The vast majority of these same funded loans (2003 to 2007) were highly leveraged refinance loans which typically provided the property owner with cash out via a 1st mortgage only, a stand alone 2nd mortgage or line of credit, or a combination of a concurrent 1st and 2nd mortgage.

There were approximately 500% more cash out refinance loans than new purchase loans (a 5 to 1 ratio) during this same "Bubble" year time period as well. In many cases, property owners used the cash to pay off consumer (i.e. credit cards), business, and school loans, or to use the cash to pay daily expenses or invest the money elsewhere.

During the same "Bubble" years ('03 to '07), there were an estimated 43 million residential mortgages funded. According to a recent Mortgage Banker's Association report, approximately 8.2 million of these 43 million existing residential mortgage loans (approximately 14.41%) were in some form of default, delinquency, or foreclosure status nationwide.

As property values have declined anywhere from 20% to 50% plus in various areas nationwide since the peak "Bubble" years, then many of these same properties funded have little, no, or negative equity right now.
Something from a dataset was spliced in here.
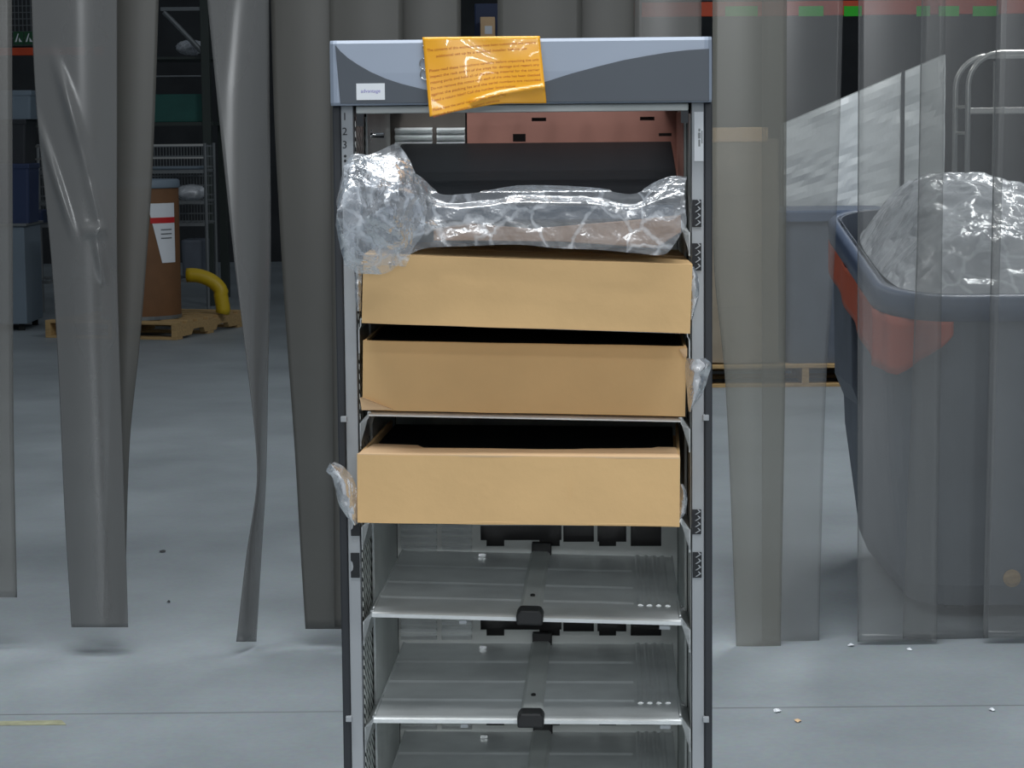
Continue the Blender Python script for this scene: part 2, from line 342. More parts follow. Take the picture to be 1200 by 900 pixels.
# ------------------------------------------------------------------ the rack
ZT, ZB = 1.589, 1.487
rack = rack_thing('server_rack', 'grey and black open equipment rack holding cardboard boxes and metal shelves', 'rack', (0, 0, 0))
for s in (-1, 1):
    MB().box(*sorted((s*.299, s*.2868)), 0.0, .62, .03, 1.487).build('side_panel', M['side_black'], rack, bevel=.002)
    # front post: shallow channel with a folded return
    p = MB().box(*sorted((s*.2864, s*.2665)), .004, .010, .03, 1.487).box(*sorted((s*.2685, s*.2665)), .004, .05, .03, 1.487).box(*sorted((s*.2864, s*.2844)), .004, .05, .03, 1.487)
    post = p.build('front_post', M['post'], rack, bevel=.0012)
    for zc in (rk(600, 490, 0)[1], rk(600, 842, 0)[1]):
        MB().box(*sorted((s*.2935, s*.284)), -.008, .006, zc-.0045, zc+.0045).build('clip', M['post'], post, bevel=.001)
    if s < 0:
        for ch, yy in (('1', 137), ('2', 154.5), ('3', 170)):
            x, z = rk(404, yy, .0035)
            tm = text_mb(ch, .017); tm.xf(Matrix.Translation((x, .0035, z))).build('numeral', M['ink'], post, solid=.0004)
        for yy in (183, 188.5):
            x, z = rk(404.5, yy, .0035)
            MB().lathe([(.0022, 0), (.0022, .0006)], (0, 0, 0), 12).xf(Matrix.Translation((x, .0038, z)) @ Matrix.Rotation(math.pi/2, 4, 'X')).build('dot_mark', M['ink'], post)
        plates = [(416.5, 597, 628), (416.5, 648, 677)]
    else:
        x0, z0 = rk(813.5, 189, .003); x1, z1 = rk(824.5, 131, .003)
        lb = MB().box(x0, x1, .0028, .0042, z0, z1).build('white_label', M['white'], post, bevel=.0004)
        for k, (za, zb_, wx_) in enumerate(((.30, .44, .003), (.46, .58, .004), (.60, .66, .003), (.36, .62, .0015))):
            xq = (x0+x1)/2+(.001 if k < 3 else .005); hz_ = z1-z0
            MB().box(xq-wx_*.6, xq+wx_*.4, .0023, .0028, z0+hz_*za, z0+hz_*zb_).build('print_mark', M['steel_grey'], lb)
        plates = [(816.5, 234, 266), (816.5, 285, 317), (816.5, 597, 626), (817, 647, 677)]
    for k, (cx, ya, yb) in enumerate(plates):
        x, za = rk(cx, yb, .003); _, zb = rk(cx, ya, .003)
        pl = MB().box(x-.0072, x+.0072, .0022, .0046, za, zb).build('slot_plate', M['ink'], post, bevel=.0004)
        if s > 0:
            zz = MB(); n = 4
            for q in range(n):
                zq = za+(zb-za)*(q+.2)/n; hh = (zb-za)/n
                zz.prism([(x-.003, zq), (x+.004, zq+hh*.45), (x+.001, zq+hh*.8), (x+.003, zq+hh*.8), (x+.0065, zq+hh*.45), (x-.0005, zq)], .0012, .0021)
            zz.build('zigzag_mark', M['post'], pl)
        else:
            MB().prism([(x-.0068, za+.010), (x-.004, za+.013), (x-.003, za+.018), (x-.004, za+.025), (x-.0068, za+.028)], .0014, .0021).build('clip', M['post'], pl)
    # inner wall and its perforated front strip
    MB().box(*sorted((s*.2615, s*.2595)), .152, .558, .03, 1.48).build('inner_wall', M['galv_dull'], rack)
    wx = s*.2655
    MB().box(*sorted((wx, wx-s*.0008)), .02, .150, .06, 1.47).build('perforated_strip', M['perf'] if s < 0 else M['galv_dull'], rack)
    MB().tube([(s*.2615, .150, .06), (s*.2615, .150, 1.47)], .002, 6).build('strip_edge', M['bright_edge'] if s < 0 else M['galv_dull'], rack)
MB().box(-.29, .29, .60, .62, .03, 1.487).build('rear_blackout', M['black'], rack, bevel=.002)  # unseen black sheet, added so the cable holes look dark
tc_ = MB().box(-.297, -.235, .0, .62, 1.487, 1.575).box(.235, .2955, .0, .62, 1.487, 1.575).box(-.235, .235, .0, .10, 1.487, 1.575).box(-.235, .235, .585, .62, 1.487, 1.575)  # unseen cover, its centre cut open to let overhead light into the top bay
for k in range(7): tc_.box(-.19+.06*k, -.182+.06*k, .10, .585, 1.560, 1.572)
tc_.build('top_cover', M['side_black'], rack)
MB().box(-.262, .262, .004, .055, 1.4745, 1.4865).build('top_crossbar', M['galv_dull'], rack, bevel=.002)
MB().box(-.30, .30, 0, .62, .0, .03).build('base', M['side_black'], rack, bevel=.004)

# back panel: one sheet with louvres on the left and cable holes on the right of each level
lev_px = [(958, 960), (840, 842), (716, 725.5), (605, 608), (483, 490), (374, 386), (252, 259)]
LEV = [(rk(437, a, 0)[1], rk(800, b, 0)[1]) for a, b in lev_px]
YB = .56
holes = []; louv = []
def lv(px, py): return rk(px, py, YB)
for base_y in (640, 745, 850):
    dz = 0
    for (a, b, t, u) in ((563, 658, 24, 7), (570, 591, 7.2, 0), (632, 656, 7.2, 0), (660, 696, 24, 5), (700, 734, 24, 5), (702, 722, 5.2, 0), (739, 775, 24, 0)):
        x0, z1 = lv(a, base_y-t); x1, z0 = lv(b, base_y-u); holes.append((x0, x1, z0, z1))
    for (a, b) in ((470, 512), (518, 553)):
        for k in range(4):
            x0, z1 = lv(a, base_y-26+k*8.5); x1, z0 = lv(b, base_y-21+k*8.5); holes.append((x0, x1, z0, z1)); louv.append((x0, x1, z0, z1))
bp = MB().holed(-.2585, .2585, .05, rk(600, 200, YB)[1], YB, holes, .002).build('back_panel', M['galv_dull'], rack)
for x0, x1, z0, z1 in louv:
    MB().add([(x0, YB, z0), (x1, YB, z0), (x1, YB-.008, z1), (x0, YB-.008, z1), (x0, YB, z1+.003), (x1, YB, z1+.003)], [(0, 1, 2, 3), (3, 2, 5, 4)]).build('louvre', M['galv'], bp, solid=.001)
# top rear: copper plate right, pink painted in for light off the notice, louvres and a coil left
YP = .55
x0, z1 = rk(547, 118, YP); x1, z0 = rk(801, 210, YP)
ch = []
for a, b, c, d in ((601, 616, 157, 166), (623, 640, 138, 142), (750, 767, 137, 141), (772, 787, 156, 159.5), (583, 612, 120, 124.5)):
    p0, q1 = rk(a, c, YP); p1, q0 = rk(b, d, YP); ch.append((p0, p1, q0, q1))
MB().holed(x0, x1, z0, z1+.01, YP, ch, .002).build('upper_back_plate', M['light_tinted'], rack)
x0, z1 = rk(440, 118, YP); x1, z0 = rk(546, 210, YP)
lh = []
for a, b in ((463, 507), (512, 545)):
    for c in (152, 160, 168):
        p0, q1 = rk(a, c, YP); p1, q0 = rk(b, c+5, YP); lh.append((p0, p1, q0, q1))
ul = MB().holed(x0, x1, z0, z1+.01, YP, [], .002).build('upper_louvre_plate', M['plate_dark'], rack)
for a, b, c, d in lh: MB().add([(a, YP, c), (b, YP, c), (b, YP-.012, d), (a, YP-.012, d), (a, YP, d+.003), (b, YP, d+.003)], [(0, 1, 2, 3), (3, 2, 5, 4)]).build('louvre', M['galv'], ul, solid=.001)
x0, z0 = rk(416, 159, .20); x1, _ = rk(450, 159, .20)
co = MB(); 
co.tube([(x0+(x1-x0)*k/60*.55, .20+.010*math.cos(k*.75), z0+.010*math.sin(k*.75)) for k in range(61)], .0018, 6)
co.tube([(x0-.005, .20, z0), (x1, .20, z0)], .004, 8)
co.build('coil_spring', M['chrome'], rack, smooth=True)
x0, z1 = rk(806, 122, .1); x1, z0 = rk(780, 210, .5)
MB().box(.2575, .2590, .16, .548, z0, 1.474).build('upper_side_plate', M['light_tinted'], rack)  # pink overlay on the inner wall, the same painted-in notice light
for s in (-1, 1):
    MB().box(*sorted((s*.262, s*.250)), .006, .012, 1.455, 1.4745).build('corner_bracket', M['side_black'], rack)

# shelves
def shelf_build(zl, zr, bare):
    hw = .2490; yb = .548; zc = (zl+zr)/2; tilt = math.atan2(zl-zr, .49)
    R = Matrix.Translation((0, 0, zc)) @ Matrix.Rotation(tilt, 4, 'Y')
    m = MB().box(-hw, hw, .010, yb, -.0015, 0)
    m.prism([(.010, -.0015), (.010, 0), (.002, -.0015), (-.001, -.004), (-.001, -(.010 if bare else .006)), (.003, -(.011 if bare else .007)), (.003, -.004)], -hw, hw, 'x')   # rolled front lip
    for yc, hgt in ((.12, .002), (.25, .002), (.40, .002)):        # cross ribs
        m.prism([(yc-.012, 0), (yc-.004, hgt), (yc+.004, hgt), (yc+.012, 0)], -hw, -.012, 'x'); m.prism([(yc-.012, 0), (yc-.004, hgt), (yc+.004, hgt), (yc+.012, 0)], .022, hw-.075, 'x')
    for xc in (.185, .200, .215, .230):                             # long ribs on the right
        m.prism([(xc-.005, 0), (xc-.002, .0025), (xc+.002, .0025), (xc+.005, 0)], .10, yb, 'y')
    m.prism([(-hw, 0), (-hw, .0025), (-hw+.002, .0025), (-hw+.002, 0)], .02, yb, 'y'); m.prism([(hw-.002, 0), (hw-.002, .0025), (hw, .0025), (hw, 0)], .02, yb, 'y')
    sh = m.xf(R).build('shelf', M['galv'], rack)
    for s in (-1, 1):                                                # stepped bracket that carries the shelf
        zz = zl if s < 0 else zr
        pr = [(.2460, .001), (.2510, .001), (.2510, -.012), (.2640, -.018), (.2640, -.055), (.2620, -.055), (.2620, -.0160), (.2492, -.0100), (.2492, -.001), (.2460, -.001)]
        if abs(zl-LEV[5][0]) < 1e-6: pr = [(.2460, .001), (.2608, .001), (.2608, -.012), (.2640, -.018), (.2640, -.055), (.2620, -.055), (.2620, -.0165), (.2590, -.0110), (.2590, -.001), (.2460, -.001)]
        MB().prism([(s*x, zz+z) for x, z in (pr if s > 0 else pr[::-1])], .002, .145).build('shelf_bracket', M['bright_edge'], rack)
    if bare:
        cx = .0065
        r = MB().box(cx-.018, cx+.018, .0, .535, .0, .003)
        r.prism([(cx-.018, .003), (cx-.013, .007), (cx+.013, .007), (cx+.018, .003)], .0, .535)
        r.xf(R).build('centre_rail', M['galv_dull'], sh)
        k = MB().prism([(cx-.021, -.012), (cx-.022, .004), (cx-.016, .012), (cx+.016, .012), (cx+.022, .004), (cx+.021, -.012)], -.022, .02)
        k.xf(R).build('knob', M['black'], sh, bevel=.003)
        MB().lathe([(.004, 0), (.004, .003), (.002, .004)], (cx, .12, .007), 12).xf(R).build('rivet', M['black'], sh)
        MB().box(cx-.016, cx+.020, .535, .552, -.002, .022).xf(R).build('rear_catch', M['black'], sh, bevel=.002)
        MB().box(-.105, -.092, .50, .51, .0005, .006).xf(R).build('rear_tab', M['bright_edge'], sh)
        MB().box(.215, .232, .006, .012, -.019, -.013).xf(R).build('front_tab', M['post'], sh)
        MB().box(-.108, -.096, .006, .012, -.019, -.013).xf(R).build('front_tab', M['post'], sh)
    return tilt
TILT = [shelf_build(a, b, i < 3) for i, (a, b) in enumerate(LEV)]
def shelf_z(i, x): a, b = LEV[i]; return (a+b)/2-(a-b)*x/.49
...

The hardest hit states in terms of value decline are the following "Bubble" states (those states that appreciated the most in the same "Bubble" years): 1.) California, 2.) Florida, 3.) Nevada, and 4.) Arizona.

Borrowers who currently are "upside down" in their homes (debt exceeds value) are more likely to walk away from their homes even if they can afford the monthly mortgage payments. As a result, we may sadly continue to see a much larger wave of mortgage defaults in 2010.

We will continue to keep our clients informed though about the best investment opportunities as the Credit Crisis continues onward.